40,3 millions d’euros, en progression de 14 % sur un an

Place de cotation  

Euronext Paris, compartiment C, depuis 2005

Actionnariat à fin 2019 

Fosun International Limited (59,71 %), Anjour Saint-Honoré (17,34 %), Financière Chatel (5,49 %) et Degroof Petercam Asset Management (2,49 %)

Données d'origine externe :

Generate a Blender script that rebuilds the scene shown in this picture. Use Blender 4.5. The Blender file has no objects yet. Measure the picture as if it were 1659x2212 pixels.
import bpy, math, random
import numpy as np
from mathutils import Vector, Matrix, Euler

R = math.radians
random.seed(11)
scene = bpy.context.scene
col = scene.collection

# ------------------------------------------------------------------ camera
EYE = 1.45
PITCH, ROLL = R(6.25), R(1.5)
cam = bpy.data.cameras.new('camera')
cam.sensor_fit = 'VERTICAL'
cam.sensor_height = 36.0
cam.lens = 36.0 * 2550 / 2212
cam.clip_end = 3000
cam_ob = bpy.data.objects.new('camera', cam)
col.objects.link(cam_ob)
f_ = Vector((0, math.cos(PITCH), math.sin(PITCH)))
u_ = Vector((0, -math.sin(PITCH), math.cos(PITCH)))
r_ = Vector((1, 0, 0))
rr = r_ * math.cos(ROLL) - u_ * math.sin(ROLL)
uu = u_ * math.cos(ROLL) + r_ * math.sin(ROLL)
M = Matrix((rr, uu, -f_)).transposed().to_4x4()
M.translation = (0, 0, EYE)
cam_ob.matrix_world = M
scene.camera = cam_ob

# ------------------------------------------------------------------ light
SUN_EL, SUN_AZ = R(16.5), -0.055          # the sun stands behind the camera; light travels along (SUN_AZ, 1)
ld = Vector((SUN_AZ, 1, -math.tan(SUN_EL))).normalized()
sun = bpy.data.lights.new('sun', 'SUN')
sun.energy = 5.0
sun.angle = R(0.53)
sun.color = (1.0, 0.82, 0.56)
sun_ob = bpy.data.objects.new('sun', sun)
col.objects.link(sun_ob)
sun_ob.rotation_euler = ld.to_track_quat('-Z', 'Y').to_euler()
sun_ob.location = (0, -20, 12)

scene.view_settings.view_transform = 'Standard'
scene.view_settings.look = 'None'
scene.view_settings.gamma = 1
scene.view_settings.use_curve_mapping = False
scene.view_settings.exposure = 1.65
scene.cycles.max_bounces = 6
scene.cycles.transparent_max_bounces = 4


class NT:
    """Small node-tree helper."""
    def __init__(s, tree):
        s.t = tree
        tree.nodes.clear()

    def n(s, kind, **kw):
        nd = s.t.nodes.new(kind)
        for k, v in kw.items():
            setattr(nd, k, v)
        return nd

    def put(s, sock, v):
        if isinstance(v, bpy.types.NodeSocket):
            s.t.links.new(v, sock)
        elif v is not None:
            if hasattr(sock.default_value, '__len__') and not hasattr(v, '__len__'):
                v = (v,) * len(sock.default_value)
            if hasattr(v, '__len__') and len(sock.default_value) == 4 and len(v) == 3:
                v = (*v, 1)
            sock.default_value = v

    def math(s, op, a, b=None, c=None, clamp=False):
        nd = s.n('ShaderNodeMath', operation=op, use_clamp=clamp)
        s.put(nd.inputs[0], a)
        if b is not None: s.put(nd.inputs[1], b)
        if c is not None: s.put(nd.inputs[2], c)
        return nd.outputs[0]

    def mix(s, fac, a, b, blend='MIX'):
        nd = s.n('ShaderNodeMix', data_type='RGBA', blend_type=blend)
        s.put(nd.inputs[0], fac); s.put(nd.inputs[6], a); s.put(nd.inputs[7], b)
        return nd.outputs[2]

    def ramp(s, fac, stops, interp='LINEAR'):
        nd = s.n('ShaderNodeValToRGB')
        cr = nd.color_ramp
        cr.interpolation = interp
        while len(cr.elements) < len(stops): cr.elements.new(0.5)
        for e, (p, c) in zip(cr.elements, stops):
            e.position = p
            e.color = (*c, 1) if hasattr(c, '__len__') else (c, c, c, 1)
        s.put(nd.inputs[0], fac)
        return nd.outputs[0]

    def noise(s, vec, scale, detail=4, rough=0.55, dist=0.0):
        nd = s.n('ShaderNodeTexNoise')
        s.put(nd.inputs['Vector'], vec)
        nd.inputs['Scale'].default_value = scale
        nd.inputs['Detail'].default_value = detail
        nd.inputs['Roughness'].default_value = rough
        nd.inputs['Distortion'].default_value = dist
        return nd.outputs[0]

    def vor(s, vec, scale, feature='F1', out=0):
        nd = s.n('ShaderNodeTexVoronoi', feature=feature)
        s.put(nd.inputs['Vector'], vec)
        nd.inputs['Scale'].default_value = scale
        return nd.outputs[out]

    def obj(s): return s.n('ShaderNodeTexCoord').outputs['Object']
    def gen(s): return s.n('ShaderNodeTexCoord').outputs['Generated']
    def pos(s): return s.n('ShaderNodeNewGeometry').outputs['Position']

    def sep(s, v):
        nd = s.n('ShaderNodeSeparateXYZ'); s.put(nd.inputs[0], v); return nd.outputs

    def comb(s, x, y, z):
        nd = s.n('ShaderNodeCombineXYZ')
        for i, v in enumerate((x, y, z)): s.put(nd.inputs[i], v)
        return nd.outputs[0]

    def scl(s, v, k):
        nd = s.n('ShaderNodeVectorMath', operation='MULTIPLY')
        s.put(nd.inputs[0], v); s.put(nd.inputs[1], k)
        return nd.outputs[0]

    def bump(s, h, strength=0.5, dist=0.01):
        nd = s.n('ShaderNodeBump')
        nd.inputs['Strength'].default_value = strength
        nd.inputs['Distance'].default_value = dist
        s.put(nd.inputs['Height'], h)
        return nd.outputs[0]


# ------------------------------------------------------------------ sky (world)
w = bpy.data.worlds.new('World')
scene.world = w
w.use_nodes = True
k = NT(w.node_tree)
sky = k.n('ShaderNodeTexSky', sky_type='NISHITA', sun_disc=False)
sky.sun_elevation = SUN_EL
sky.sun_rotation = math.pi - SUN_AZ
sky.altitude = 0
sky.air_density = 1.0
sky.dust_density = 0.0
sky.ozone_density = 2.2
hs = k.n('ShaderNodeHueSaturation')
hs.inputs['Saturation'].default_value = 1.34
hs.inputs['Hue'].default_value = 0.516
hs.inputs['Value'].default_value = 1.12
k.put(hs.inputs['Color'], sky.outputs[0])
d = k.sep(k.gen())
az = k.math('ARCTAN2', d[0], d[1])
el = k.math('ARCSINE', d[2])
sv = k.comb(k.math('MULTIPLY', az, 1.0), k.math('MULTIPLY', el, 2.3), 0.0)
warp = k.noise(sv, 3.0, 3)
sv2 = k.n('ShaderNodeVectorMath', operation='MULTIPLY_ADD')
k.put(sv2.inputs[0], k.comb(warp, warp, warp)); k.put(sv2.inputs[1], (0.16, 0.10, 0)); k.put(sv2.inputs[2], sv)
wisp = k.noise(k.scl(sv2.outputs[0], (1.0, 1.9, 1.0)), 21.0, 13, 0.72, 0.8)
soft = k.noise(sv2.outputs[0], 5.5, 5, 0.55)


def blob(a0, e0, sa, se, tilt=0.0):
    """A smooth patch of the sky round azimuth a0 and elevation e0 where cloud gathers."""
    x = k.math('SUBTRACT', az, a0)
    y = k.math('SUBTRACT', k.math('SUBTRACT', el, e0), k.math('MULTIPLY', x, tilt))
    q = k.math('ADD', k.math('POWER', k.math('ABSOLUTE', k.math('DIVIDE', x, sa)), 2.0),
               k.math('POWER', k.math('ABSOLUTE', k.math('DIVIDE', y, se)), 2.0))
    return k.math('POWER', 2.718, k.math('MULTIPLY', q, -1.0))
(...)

Principaux pays et zones d’implantation

France, Suisse

Principaux marchés

France, Allemagne, et Italie

PAREF teste la résistance de ses fonds

Alors que certains locataires de ses actifs immobiliers peuvent faire face à des difficultés pour payer dans les temps leurs échéances locatives, le groupe PAREF réalise depuis quelques semaines des tests de résistance (stress tests) sur plusieurs des SCPI dont il a la gestion. «L’exercice consiste à collecter des données relatives aux décalages ou suspensions de paiement sollicités par nos locataires, à leur santé financière, aux frais engagés pour l’administration ou la rénovation des immeubles ou encore aux charges liées à leur financement, explique Antoine Onfray, directeur général délégué. Ces données sont ensuite analysées à l’aune de scénarios d’anticipation pondérés selon leur probabilité de réalisation. Nous disposons ainsi d’une bonne lecture de l’avenir, et ce quelle que soit l’évolution des événements.»